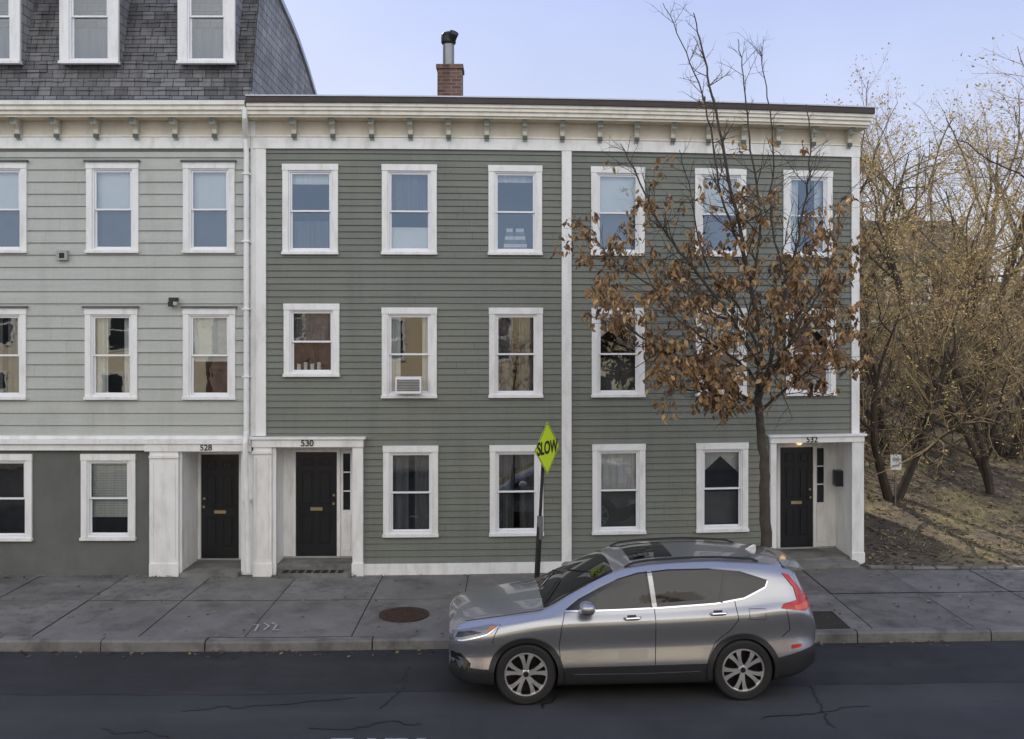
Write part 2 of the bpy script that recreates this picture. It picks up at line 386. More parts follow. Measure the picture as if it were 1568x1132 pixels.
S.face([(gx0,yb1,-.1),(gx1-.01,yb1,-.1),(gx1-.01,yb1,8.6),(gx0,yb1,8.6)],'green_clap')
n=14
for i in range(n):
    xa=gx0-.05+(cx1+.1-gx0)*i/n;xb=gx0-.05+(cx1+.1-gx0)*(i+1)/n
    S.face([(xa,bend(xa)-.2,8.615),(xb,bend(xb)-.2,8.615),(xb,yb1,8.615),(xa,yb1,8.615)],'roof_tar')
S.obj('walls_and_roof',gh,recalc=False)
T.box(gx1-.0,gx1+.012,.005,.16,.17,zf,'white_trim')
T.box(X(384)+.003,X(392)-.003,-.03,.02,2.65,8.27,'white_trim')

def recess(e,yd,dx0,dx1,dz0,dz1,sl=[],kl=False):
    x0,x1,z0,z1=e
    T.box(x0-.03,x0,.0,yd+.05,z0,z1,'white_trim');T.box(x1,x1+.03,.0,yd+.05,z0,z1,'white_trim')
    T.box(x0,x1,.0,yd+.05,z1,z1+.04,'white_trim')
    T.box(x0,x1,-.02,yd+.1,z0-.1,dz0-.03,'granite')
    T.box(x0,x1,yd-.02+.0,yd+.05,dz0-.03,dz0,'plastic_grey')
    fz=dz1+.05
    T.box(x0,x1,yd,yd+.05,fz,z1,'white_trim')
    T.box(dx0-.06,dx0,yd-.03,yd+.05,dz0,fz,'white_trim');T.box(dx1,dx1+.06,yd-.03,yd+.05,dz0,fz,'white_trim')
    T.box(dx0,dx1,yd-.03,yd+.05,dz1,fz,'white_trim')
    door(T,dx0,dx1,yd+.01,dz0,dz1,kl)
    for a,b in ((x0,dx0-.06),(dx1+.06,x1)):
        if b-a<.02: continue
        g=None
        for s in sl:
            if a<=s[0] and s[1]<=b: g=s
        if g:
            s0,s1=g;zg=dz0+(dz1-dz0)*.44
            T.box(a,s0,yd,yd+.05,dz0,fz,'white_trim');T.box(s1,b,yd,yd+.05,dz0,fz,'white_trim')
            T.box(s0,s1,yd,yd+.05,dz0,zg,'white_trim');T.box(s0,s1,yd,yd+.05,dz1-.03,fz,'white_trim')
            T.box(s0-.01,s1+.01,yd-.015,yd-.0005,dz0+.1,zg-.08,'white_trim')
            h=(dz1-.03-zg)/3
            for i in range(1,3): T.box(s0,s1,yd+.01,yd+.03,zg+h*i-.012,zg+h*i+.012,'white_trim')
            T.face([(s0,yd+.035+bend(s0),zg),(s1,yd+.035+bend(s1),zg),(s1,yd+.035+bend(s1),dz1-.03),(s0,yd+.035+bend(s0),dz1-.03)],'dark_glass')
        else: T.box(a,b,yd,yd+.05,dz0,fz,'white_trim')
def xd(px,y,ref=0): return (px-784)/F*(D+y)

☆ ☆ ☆

- Stated exercise -
Return the listing above word for word, with the pictures removed.

- Response to the task -
Write part 2 of the bpy script that recreates this picture. It picks up at line 386. More parts follow. Measure the picture as if it were 1568x1132 pixels.
S.face([(gx0,yb1,-.1),(gx1-.01,yb1,-.1),(gx1-.01,yb1,8.6),(gx0,yb1,8.6)],'green_clap')
n=14
for i in range(n):
    xa=gx0-.05+(cx1+.1-gx0)*i/n;xb=gx0-.05+(cx1+.1-gx0)*(i+1)/n
    S.face([(xa,bend(xa)-.2,8.615),(xb,bend(xb)-.2,8.615),(xb,yb1,8.615),(xa,yb1,8.615)],'roof_tar')
S.obj('walls_and_roof',gh,recalc=False)
T.box(gx1-.0,gx1+.012,.005,.16,.17,zf,'white_trim')
T.box(X(384)+.003,X(392)-.003,-.03,.02,2.65,8.27,'white_trim')

def recess(e,yd,dx0,dx1,dz0,dz1,sl=[],kl=False):
    x0,x1,z0,z1=e
    T.box(x0-.03,x0,.0,yd+.05,z0,z1,'white_trim');T.box(x1,x1+.03,.0,yd+.05,z0,z1,'white_trim')
    T.box(x0,x1,.0,yd+.05,z1,z1+.04,'white_trim')
    T.box(x0,x1,-.02,yd+.1,z0-.1,dz0-.03,'granite')
    T.box(x0,x1,yd-.02+.0,yd+.05,dz0-.03,dz0,'plastic_grey')
    fz=dz1+.05
    T.box(x0,x1,yd,yd+.05,fz,z1,'white_trim')
    T.box(dx0-.06,dx0,yd-.03,yd+.05,dz0,fz,'white_trim');T.box(dx1,dx1+.06,yd-.03,yd+.05,dz0,fz,'white_trim')
    T.box(dx0,dx1,yd-.03,yd+.05,dz1,fz,'white_trim')
    door(T,dx0,dx1,yd+.01,dz0,dz1,kl)
    for a,b in ((x0,dx0-.06),(dx1+.06,x1)):
        if b-a<.02: continue
        g=None
        for s in sl:
            if a<=s[0] and s[1]<=b: g=s
        if g:
            s0,s1=g;zg=dz0+(dz1-dz0)*.44
            T.box(a,s0,yd,yd+.05,dz0,fz,'white_trim');T.box(s1,b,yd,yd+.05,dz0,fz,'white_trim')
            T.box(s0,s1,yd,yd+.05,dz0,zg,'white_trim');T.box(s0,s1,yd,yd+.05,dz1-.03,fz,'white_trim')
            T.box(s0-.01,s1+.01,yd-.015,yd-.0005,dz0+.1,zg-.08,'white_trim')
            h=(dz1-.03-zg)/3
            for i in range(1,3): T.box(s0,s1,yd+.01,yd+.03,zg+h*i-.012,zg+h*i+.012,'white_trim')
            T.face([(s0,yd+.035+bend(s0),zg),(s1,yd+.035+bend(s1),zg),(s1,yd+.035+bend(s1),dz1-.03),(s0,yd+.035+bend(s0),dz1-.03)],'dark_glass')
        else: T.box(a,b,yd,yd+.05,dz0,fz,'white_trim')
def xd(px,y,ref=0): return (px-784)/F*(D+y)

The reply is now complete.